Key Points:
- Workspace Group completed 296 new lettings in Q2, with an annual rental value of £7.4 million, despite a decrease from the first half.
- Like-for-like rent per square foot rose by 1.6% in Q2, while occupancy fell slightly to 87.5%.
- The company has made significant strides in disposing of non-core assets, completing £29.9 million in sales in the first half and expecting an additional £26.9 million in the second half.
Workspace Group PLC (LSE:WKP), London's premier owner and operator of sustainable and flexible workspaces, has released its business update for the second quarter ending September 30, 2024. The report highlights continued customer demand and strategic progress despite some fluctuations in occupancy rates.
Customer Demand and Lettings
The company completed 296 new lettings during the quarter, generating a total annual rental value of £7.4 million. This performance demonstrates a steady level of demand, although it represents a decrease compared to the first half of the fiscal year, where 603 new lettings were completed, resulting in a rental value of £15.8 million.

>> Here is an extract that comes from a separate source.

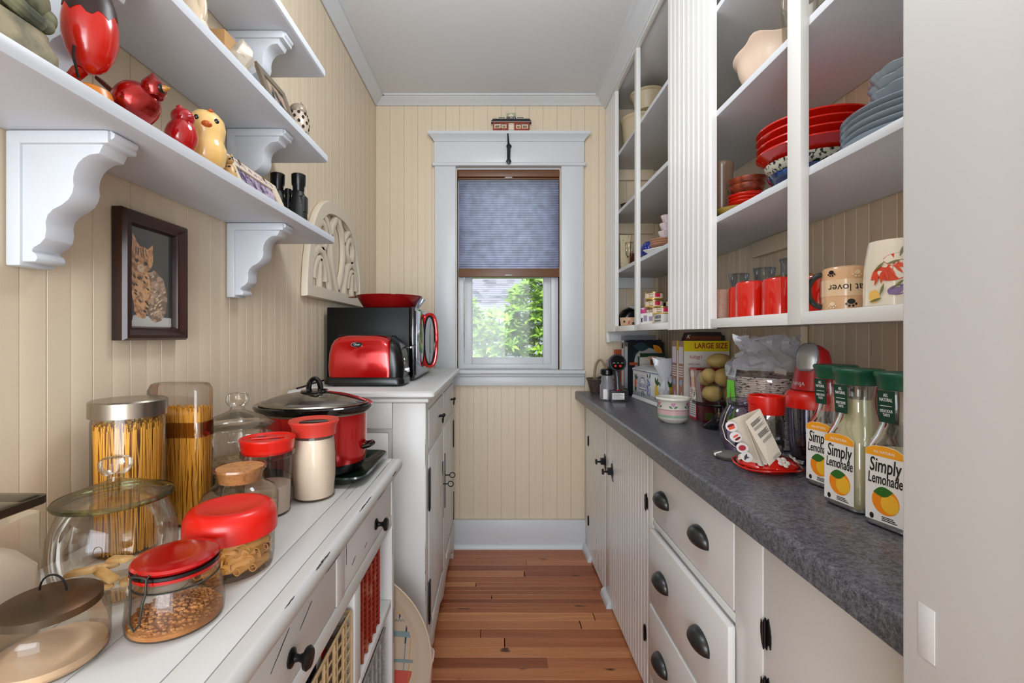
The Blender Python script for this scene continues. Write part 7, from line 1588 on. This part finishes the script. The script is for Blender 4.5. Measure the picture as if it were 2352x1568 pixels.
CG = mat('copper_glaze', '9A4A30', 0.2, coat=0.4, vcol='6A2A1C', vscale=60)
cyl('bowl', 'lower speckled copper-red bowl on the small red dishes', 'bowl', (0.770, 1.392, A2 + 0.063), bp(0.053, 0.032), CG, pn='dish')
cyl('bowl', 'upper speckled copper-red bowl, nested in its twin', 'bowl', (0.771, 1.392, A2 + 0.081), bp(0.056, 0.034), CG, pn='dish')
cyl('bowl', 'deep green bowl behind the tall tan tumbler', 'bowl', (0.870, 1.585, A2), bp(0.075, 0.075), mat('green_glaze', '3E5A22', 0.3), pn='dish')
cyl('tumbler', 'tall ribbed tan plastic tumbler on the second shelf', 'tumbler', (0.745, 1.500, A2), [(0, 0), (0.028, 0), (0.030, 0.004), (0.035, 0.185), (0.037, 0.188), (0.037, 0.204), (0.034, 0.204), (0.028, 0.008), (0, 0.008)], mat('tumbler_brown', '8E7460', 0.25, coat=0.2))
# second shelf, far bays
t = thing('vase', 'tall square cream vase painted with small flowers on the far second shelf', 'vase', (0.732, 2.590, A2))
VZ = mat('floral_cream', 'D8C8A4', 0.3, vcol='4A4A2C', vscale=38, thr=(0.66, 0.68), detail=1)
part('vessel', MB().rings([rr(0.022, 0.020, 0.006, 0, 4), rr(0.025, 0.022, 0.006, 0.01, 4), rr(0.030, 0.026, 0.008, 0.16, 4), rr(0.038, 0.034, 0.012, 0.205, 4), rr(0.034, 0.030, 0.010, 0.205, 4), rr(0.024, 0.02, 0.006, 0.16, 4)]), VZ, t)
cyl('drinking_glass', 'slim clear stemmed glass next to the flowered vase', 'glass', (0.735, 2.500, A2), [(0, 0), (0.022, 0), (0.006, 0.006), (0.005, 0.06), (0.018, 0.085), (0.022, 0.15), (0.021, 0.152)], GLASS)
single('serving_tray', 'dark red-brown wooden tray standing against the far end wall', 'tray', MB().prism([(0.70, A2), (0.955, A2), (0.955, A2 + 0.075), (0.93, A2 + 0.105), (0.88, A2 + 0.118), (0.70, A2 + 0.120)], 2.640, 2.656, 'y'), mat('cherry_wood', '5A1C10', 0.35))
cyl('vase', 'small cream bud vase between flowered vase and blue bowl', 'vase', (0.765, 2.280, A2), [(0, 0), (0.022, 0), (0.030, 0.02), (0.024, 0.045), (0.014, 0.058), (0.014, 0.066), (0.026, 0.070), (0.027, 0.088), (0.024, 0.088), (0, 0.066)], CREAM)
t = thing('bowl', 'deep blue ribbed bowl on the far second shelf', 'bowl', (0.745, 2.180, A2))
m = MB(); n = 72; R = []
for r, z, am in ((0.025, 0, 0), (0.030, 0.004, 0), (0.048, 0.03, 1), (0.052, 0.055, 0.6), (0.044, 0.075, 0), (0.028, 0.088, 0), (0.008, 0.092, 0)): R.append([((r + 0.0025 * am * math.cos(18 * a)) * math.cos(a), (r + 0.0025 * am * math.cos(18 * a)) * math.sin(a), z) for a in [i * 2 * PI / n for i in range(n)]])
part('vessel', m.rings(R), mat('royal_blue', '1A2C8C', 0.1, coat=0.6), t)
t = single('plate', 'square white dish projecting at the far second shelf front', 'plate', MB().rings([rr(0.035, 0.035, 0.004, 0, 2), rr(0.065, 0.065, 0.004, 0.028, 2), rr(0.063, 0.063, 0.004, 0.031, 2), rr(0.033, 0.033, 0.004, 0.004, 2)]), WHITEC, (0.760, 2.055, A2), rz=0.5)
zz = plates(0.760, 2.052, A2 + 0.031, 0.062, 3, 0.010, mat('terracotta_glaze', 'B08066', 0.3), ['lowest terracotta saucer on the square white dish', 'middle terracotta saucer of three', 'topmost terracotta saucer under the pink cups'], 'terracotta saucers', 'saucer', 'saucer')
for k in range(3):
    cyl('cup', ['lower pink and white cup on the terracotta saucers', 'middle pink and white cup of the little tower', 'top pink and white cup of the little tower'][k], 'cup', (0.756 + 0.004 * k, 2.035 - 0.006 * k, zz + 0.012 + 0.034 * k), [(0, 0), (0.016, 0), (0.018, 0.004), (0.028, 0.030), (0.027, 0.032), (0, 0.010)], mat('cup_pink', 'CDB4BC', 0.2, vcol='E4E0E0', vscale=40), group='pink cups stacked')
# third shelf
cyl('bowl', 'wide pinkish-cream bowl showing only its rim on the third shelf', 'bowl', (0.800, 2.150, A3), bp(0.075, 0.045), mat('blush_cream', 'CDB09A', 0.3), pn='dish')
t = single('baking_pan', 'dark brown pan tilted in the far third shelf bay', 'pan', MB().rings([[(-0.05, -0.05, 0), (0.05, -0.05, 0), (0.05, 0.10, 0), (-0.05, 0.10, 0)], [(-0.07, -0.07, 0.05), (0.07, -0.07, 0.05), (0.07, 0.12, 0.09), (-0.07, 0.12, 0.09)], [(-0.066, -0.066, 0.05), (0.066, -0.066, 0.05), (0.066, 0.116, 0.09), (-0.066, 0.116, 0.09)], [(-0.046, -0.046, 0.006), (0.046, -0.046, 0.006), (0.046, 0.096, 0.006), (-0.046, 0.096, 0.006)]]), mat('pan_brown', '3A2E20', 0.4), (0.800, 2.540, A3))
t = thing('mixing_bowl', 'large cream mixing bowl with a pouring spout on the third shelf', 'bowl', (0.812, 1.300, A3))
CB = mat('cream_plastic', 'DCC4B0', 0.3)
bwl = MB(); R = []; n = 64
for r, z in ((0.050, 0.0), (0.058, 0.004), (0.085, 0.04), (0.104, 0.088), (0.110, 0.118), (0.118, 0.123), (0.119, 0.127), (0.108, 0.124), (0.098, 0.08), (0.05, 0.008)):
    sp_ = 0.050 if z > 0.08 and r > 0.1 else 0
    R.append([((r + sp_ * math.exp(-((a - 3.75) / 0.22) ** 2) * (z / 0.16) ** 3) * math.cos(a), (r + sp_ * math.exp(-((a - 3.75) / 0.22) ** 2) * (z / 0.16) ** 3) * math.sin(a), z + (0.006 * math.exp(-((a - 3.75) / 0.22) ** 2) if z > 0.11 else 0)) for a in [i * 2 * PI / n for i in range(n)]])
part('bowl', bwl.rings(R), CB, t, angle=60)
cyl('drinking_glass', 'clear glass tumbler peeking beside the wide stile on the third shelf', 'glass', (0.725, 1.085, A3), [(0, 0), (0.032, 0), (0.034, 0.004), (0.038, 0.12), (0.039, 0.122)], GLASS)
single('dark_box', 'dark storage box barely seen atop the fourth shelf', 'box', MB().box(-0.05, 0.05, -0.06, 0.06, 0, 0.10), mat('box_charcoal', '2A2A2C', 0.5), (0.800, 1.30, A4), bevel=0.003)
cyl('drinking_glass', 'clear glass standing at the near end of the fourth shelf bay', 'glass', (0.720, 0.880, A3), [(0, 0), (0.030, 0), (0.034, 0.14), (0.035, 0.142)], GLASS)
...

Workspace Group has successfully maintained its pricing momentum, with like-for-like rent per square foot increasing by 1.6% in the second quarter. Over the first half of the year, this figure rose by 2.8%, reaching £47.00. This indicates a healthy demand for the company’s flexible workspace solutions.
Occupancy Trends
Despite the positive indicators in demand and pricing, like-for-like occupancy experienced a slight decline of 0.7% in the second quarter, settling at 87.5%. The occupancy rate remained stable during the first quarter. Additionally, the like-for-like rent roll decreased by 1.4% over the half year, totaling £109 million. This drop is attributed to an unusually high number of larger customers vacating during the period.

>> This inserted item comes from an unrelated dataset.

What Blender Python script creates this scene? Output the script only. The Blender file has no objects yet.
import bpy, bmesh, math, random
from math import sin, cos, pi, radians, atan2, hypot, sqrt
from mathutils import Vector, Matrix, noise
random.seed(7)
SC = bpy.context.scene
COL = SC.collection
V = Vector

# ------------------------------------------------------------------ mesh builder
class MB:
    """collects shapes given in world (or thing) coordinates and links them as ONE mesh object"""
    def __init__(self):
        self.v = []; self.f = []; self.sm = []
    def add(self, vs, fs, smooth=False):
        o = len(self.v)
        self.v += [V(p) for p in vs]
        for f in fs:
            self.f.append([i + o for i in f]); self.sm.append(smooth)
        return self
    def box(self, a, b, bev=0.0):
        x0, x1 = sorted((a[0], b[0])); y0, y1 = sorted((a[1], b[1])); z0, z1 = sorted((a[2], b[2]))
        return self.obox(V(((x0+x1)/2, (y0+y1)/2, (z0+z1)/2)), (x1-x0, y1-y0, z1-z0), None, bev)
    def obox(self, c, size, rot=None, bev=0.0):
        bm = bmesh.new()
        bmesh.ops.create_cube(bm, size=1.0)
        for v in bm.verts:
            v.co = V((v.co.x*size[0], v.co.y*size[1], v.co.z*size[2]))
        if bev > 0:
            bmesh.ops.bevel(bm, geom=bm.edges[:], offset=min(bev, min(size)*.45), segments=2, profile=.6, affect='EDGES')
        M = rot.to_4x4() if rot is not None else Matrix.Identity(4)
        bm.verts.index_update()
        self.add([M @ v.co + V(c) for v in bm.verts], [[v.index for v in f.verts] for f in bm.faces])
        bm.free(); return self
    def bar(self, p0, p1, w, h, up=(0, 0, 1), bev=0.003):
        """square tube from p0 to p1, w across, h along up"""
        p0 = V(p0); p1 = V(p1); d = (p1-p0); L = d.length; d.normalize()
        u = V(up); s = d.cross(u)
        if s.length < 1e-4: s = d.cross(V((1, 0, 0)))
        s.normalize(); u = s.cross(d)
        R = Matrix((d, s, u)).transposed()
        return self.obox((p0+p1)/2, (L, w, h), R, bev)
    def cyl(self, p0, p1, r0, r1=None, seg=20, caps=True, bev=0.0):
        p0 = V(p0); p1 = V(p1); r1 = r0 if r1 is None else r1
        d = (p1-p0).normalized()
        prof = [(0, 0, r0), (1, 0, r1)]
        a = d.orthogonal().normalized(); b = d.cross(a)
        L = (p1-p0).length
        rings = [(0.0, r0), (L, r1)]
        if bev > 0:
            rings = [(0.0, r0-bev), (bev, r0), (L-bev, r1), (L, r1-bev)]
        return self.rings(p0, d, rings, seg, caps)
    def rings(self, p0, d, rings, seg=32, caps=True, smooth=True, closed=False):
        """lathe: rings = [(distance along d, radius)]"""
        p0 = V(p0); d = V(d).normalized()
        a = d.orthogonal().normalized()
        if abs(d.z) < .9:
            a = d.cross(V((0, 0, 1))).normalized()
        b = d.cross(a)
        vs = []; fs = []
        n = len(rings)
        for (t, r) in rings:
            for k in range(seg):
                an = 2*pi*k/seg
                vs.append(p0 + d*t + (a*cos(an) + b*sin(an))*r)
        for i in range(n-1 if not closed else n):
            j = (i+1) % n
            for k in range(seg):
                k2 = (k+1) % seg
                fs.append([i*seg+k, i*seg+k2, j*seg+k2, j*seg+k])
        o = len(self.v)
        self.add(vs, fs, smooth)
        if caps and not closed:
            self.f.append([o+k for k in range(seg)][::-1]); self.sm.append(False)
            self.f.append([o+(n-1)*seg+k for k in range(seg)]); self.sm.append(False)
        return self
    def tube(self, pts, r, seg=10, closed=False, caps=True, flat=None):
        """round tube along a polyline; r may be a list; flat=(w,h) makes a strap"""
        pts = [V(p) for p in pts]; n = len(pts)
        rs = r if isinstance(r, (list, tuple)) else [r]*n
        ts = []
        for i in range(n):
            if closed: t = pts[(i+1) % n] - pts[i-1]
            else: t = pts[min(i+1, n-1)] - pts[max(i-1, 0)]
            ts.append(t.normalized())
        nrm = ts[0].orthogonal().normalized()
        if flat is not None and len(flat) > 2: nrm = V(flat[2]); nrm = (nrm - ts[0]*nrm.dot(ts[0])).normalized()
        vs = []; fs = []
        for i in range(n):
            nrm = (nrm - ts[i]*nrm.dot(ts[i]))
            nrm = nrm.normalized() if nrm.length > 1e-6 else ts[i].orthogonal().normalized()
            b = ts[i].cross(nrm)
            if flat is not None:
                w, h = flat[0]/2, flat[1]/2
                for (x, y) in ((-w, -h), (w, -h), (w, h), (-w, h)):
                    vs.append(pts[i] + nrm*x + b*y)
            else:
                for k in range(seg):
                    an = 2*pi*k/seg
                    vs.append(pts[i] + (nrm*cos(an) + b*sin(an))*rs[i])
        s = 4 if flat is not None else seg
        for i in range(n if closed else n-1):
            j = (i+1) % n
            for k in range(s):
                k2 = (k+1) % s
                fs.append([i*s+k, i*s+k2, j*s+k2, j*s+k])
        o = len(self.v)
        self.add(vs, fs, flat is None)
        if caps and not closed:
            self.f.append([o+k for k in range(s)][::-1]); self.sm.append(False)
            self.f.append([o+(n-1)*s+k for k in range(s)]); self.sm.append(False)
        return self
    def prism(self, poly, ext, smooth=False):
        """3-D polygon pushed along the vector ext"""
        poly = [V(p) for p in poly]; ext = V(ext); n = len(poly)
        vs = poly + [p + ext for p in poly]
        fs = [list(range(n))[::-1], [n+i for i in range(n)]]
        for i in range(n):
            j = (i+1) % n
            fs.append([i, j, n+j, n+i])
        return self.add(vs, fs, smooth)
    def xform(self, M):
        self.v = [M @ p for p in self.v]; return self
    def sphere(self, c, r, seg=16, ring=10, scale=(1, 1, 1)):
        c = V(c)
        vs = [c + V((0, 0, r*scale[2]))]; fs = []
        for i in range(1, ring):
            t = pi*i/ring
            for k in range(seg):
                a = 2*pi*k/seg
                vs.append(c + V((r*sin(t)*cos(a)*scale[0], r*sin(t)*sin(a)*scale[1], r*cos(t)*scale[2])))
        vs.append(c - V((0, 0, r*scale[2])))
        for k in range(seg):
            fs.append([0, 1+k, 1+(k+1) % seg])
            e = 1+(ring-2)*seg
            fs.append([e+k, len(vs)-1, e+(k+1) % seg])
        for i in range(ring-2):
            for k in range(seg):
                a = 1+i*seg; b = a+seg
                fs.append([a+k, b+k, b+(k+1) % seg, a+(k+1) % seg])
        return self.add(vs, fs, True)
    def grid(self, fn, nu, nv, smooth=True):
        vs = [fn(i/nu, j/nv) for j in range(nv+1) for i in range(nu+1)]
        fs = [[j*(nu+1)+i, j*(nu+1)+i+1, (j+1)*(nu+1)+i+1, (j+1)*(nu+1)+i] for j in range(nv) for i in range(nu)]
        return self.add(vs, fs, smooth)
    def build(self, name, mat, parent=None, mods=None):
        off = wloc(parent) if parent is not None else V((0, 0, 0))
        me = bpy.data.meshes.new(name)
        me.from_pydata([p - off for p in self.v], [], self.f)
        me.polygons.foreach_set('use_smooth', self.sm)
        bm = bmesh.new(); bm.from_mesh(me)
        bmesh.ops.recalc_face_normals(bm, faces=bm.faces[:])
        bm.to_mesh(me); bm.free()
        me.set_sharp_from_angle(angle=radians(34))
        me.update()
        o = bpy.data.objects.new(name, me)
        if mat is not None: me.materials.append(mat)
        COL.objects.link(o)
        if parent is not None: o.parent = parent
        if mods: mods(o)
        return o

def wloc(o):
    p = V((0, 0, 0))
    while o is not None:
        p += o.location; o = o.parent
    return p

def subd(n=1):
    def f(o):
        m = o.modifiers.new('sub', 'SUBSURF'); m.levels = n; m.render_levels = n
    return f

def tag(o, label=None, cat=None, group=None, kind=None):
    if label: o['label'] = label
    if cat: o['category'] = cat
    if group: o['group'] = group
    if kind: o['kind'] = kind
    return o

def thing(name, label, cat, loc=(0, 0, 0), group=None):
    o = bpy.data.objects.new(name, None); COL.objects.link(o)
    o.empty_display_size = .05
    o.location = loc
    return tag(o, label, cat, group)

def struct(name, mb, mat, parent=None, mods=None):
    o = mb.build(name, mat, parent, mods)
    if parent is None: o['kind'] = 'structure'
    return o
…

Asset Disposals and Financial Health
The company has made significant progress in its strategy to dispose of non-core assets, having completed disposals worth £29.9 million in the first half. Furthermore, an additional £26.9 million in disposals has been exchanged and is expected to finalize in the second half of the fiscal year. This approach not only streamlines Workspace Group’s portfolio but also enhances financial flexibility.

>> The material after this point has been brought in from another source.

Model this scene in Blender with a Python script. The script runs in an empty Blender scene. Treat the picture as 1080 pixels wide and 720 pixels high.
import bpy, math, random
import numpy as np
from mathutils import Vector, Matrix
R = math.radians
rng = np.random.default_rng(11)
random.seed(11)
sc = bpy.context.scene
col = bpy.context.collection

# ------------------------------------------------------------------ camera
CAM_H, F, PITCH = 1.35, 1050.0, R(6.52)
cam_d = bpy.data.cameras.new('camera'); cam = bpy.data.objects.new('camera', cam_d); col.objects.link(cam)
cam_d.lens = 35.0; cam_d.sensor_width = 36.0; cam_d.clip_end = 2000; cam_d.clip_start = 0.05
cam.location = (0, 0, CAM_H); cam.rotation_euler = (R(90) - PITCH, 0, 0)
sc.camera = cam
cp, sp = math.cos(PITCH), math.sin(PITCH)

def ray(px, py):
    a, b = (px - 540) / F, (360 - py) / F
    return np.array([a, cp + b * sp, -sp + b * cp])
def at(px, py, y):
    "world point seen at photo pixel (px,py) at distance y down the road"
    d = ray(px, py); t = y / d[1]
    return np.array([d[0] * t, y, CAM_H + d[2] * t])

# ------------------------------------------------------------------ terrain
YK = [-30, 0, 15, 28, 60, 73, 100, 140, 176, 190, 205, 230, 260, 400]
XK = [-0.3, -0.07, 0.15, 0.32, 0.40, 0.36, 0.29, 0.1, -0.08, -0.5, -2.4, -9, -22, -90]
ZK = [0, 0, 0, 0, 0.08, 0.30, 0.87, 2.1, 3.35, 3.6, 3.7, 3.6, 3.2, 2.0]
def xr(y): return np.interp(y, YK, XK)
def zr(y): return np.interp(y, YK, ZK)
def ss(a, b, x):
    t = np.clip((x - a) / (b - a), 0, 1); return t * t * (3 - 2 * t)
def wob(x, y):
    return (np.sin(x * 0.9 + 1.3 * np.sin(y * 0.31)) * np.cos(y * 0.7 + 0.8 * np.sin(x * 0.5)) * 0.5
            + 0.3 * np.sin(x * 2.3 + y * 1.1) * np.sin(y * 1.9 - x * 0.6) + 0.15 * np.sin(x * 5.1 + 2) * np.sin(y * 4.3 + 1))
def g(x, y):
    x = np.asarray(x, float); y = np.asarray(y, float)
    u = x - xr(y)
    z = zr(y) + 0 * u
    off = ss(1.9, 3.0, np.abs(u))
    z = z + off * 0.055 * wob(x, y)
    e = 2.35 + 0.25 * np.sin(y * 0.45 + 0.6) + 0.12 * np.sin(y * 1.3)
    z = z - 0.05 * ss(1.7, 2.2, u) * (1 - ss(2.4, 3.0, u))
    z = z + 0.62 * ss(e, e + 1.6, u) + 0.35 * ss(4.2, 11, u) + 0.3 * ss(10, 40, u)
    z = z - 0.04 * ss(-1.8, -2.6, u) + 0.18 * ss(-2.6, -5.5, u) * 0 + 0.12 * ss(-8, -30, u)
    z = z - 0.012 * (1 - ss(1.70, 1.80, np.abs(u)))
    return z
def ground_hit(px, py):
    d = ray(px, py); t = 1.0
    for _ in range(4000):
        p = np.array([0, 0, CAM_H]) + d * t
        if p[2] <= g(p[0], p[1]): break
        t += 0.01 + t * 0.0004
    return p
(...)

Workspace Group maintains a robust financial position, reporting £144 million in cash and undrawn facilities, with a pro forma loan-to-value (LTV) ratio of 35% based on the valuation from March 31, 2024. However, net debt has increased by £28 million in the quarter, reaching £856 million as of September 30, 2024. This increase is largely due to the payment of the full-year dividend, which reflects the company’s commitment to returning value to shareholders.